Problem requirements:
Will you quote only the lines starting at the one that contains "(.06, .032, .022), .45, noise=.2, nscale=12)" and ending with the last line of the listing below, inclusive?

Dataset extract:
= = = = =

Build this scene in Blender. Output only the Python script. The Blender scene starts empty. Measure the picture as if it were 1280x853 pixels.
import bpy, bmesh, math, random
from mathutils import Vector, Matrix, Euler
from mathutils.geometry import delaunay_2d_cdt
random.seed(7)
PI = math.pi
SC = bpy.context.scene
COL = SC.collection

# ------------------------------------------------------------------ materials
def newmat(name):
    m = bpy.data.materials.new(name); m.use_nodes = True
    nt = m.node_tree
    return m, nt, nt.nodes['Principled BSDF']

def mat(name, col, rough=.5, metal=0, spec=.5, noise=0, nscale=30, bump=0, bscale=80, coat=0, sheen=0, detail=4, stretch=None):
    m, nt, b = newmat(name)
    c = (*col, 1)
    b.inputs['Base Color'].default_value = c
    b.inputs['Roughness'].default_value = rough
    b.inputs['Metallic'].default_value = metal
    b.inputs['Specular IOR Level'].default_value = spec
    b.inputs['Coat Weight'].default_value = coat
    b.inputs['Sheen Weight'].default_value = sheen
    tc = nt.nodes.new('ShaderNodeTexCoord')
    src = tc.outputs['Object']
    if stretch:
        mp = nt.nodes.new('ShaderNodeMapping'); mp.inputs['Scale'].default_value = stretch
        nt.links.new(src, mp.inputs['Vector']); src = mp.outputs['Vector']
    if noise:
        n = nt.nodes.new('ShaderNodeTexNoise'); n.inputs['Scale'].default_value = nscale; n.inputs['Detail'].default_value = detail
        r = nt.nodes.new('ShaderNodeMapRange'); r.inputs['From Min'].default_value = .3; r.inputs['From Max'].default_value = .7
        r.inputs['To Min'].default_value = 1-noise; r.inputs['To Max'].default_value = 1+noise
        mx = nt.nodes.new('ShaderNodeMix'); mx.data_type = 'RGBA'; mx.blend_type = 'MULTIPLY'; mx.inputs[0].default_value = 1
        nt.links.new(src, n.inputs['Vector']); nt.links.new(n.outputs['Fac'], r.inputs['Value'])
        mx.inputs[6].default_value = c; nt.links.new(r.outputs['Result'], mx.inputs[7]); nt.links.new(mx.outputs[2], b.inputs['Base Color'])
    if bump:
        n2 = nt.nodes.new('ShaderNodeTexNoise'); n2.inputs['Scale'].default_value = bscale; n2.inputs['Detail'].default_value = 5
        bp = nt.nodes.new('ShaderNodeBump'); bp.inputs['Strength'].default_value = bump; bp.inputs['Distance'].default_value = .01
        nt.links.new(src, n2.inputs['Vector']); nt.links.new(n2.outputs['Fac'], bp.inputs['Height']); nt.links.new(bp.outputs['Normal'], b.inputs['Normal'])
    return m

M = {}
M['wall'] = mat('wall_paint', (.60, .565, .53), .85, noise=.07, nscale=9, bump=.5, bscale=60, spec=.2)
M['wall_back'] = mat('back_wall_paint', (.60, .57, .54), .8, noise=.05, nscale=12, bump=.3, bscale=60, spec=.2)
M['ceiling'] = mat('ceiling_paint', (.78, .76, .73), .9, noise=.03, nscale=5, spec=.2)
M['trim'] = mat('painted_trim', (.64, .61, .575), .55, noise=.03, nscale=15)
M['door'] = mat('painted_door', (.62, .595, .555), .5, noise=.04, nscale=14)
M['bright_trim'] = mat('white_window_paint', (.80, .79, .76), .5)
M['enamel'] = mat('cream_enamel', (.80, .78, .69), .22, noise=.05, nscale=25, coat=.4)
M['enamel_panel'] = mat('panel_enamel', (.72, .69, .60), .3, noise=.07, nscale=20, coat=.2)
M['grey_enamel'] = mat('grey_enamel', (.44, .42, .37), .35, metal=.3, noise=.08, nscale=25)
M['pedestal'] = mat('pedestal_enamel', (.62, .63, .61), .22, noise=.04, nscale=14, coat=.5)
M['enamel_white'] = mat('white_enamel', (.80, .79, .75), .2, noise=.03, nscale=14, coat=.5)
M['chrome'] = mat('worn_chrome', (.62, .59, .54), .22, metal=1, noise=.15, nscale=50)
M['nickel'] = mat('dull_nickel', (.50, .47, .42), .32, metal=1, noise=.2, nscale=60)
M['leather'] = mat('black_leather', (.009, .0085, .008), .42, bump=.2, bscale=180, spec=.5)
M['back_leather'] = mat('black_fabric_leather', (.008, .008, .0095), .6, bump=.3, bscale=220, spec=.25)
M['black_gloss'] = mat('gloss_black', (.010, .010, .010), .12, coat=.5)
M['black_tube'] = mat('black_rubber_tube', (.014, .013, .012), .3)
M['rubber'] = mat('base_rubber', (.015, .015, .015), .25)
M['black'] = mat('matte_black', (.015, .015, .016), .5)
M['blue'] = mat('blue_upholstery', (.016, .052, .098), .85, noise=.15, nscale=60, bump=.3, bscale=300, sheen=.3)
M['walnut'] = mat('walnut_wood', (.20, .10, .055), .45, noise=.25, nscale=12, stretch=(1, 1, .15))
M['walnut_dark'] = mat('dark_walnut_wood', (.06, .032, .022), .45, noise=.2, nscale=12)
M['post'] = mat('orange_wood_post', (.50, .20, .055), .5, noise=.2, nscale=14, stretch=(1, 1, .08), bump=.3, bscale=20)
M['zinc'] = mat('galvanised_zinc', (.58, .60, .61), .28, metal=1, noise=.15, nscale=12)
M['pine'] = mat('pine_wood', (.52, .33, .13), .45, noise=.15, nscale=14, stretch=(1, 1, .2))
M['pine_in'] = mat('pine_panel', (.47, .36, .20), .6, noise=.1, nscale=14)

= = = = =

Result for this exercise:
M['walnut_dark'] = mat('dark_walnut_wood', (.06, .032, .022), .45, noise=.2, nscale=12)
M['post'] = mat('orange_wood_post', (.50, .20, .055), .5, noise=.2, nscale=14, stretch=(1, 1, .08), bump=.3, bscale=20)
M['zinc'] = mat('galvanised_zinc', (.58, .60, .61), .28, metal=1, noise=.15, nscale=12)
M['pine'] = mat('pine_wood', (.52, .33, .13), .45, noise=.15, nscale=14, stretch=(1, 1, .2))
M['pine_in'] = mat('pine_panel', (.47, .36, .20), .6, noise=.1, nscale=14)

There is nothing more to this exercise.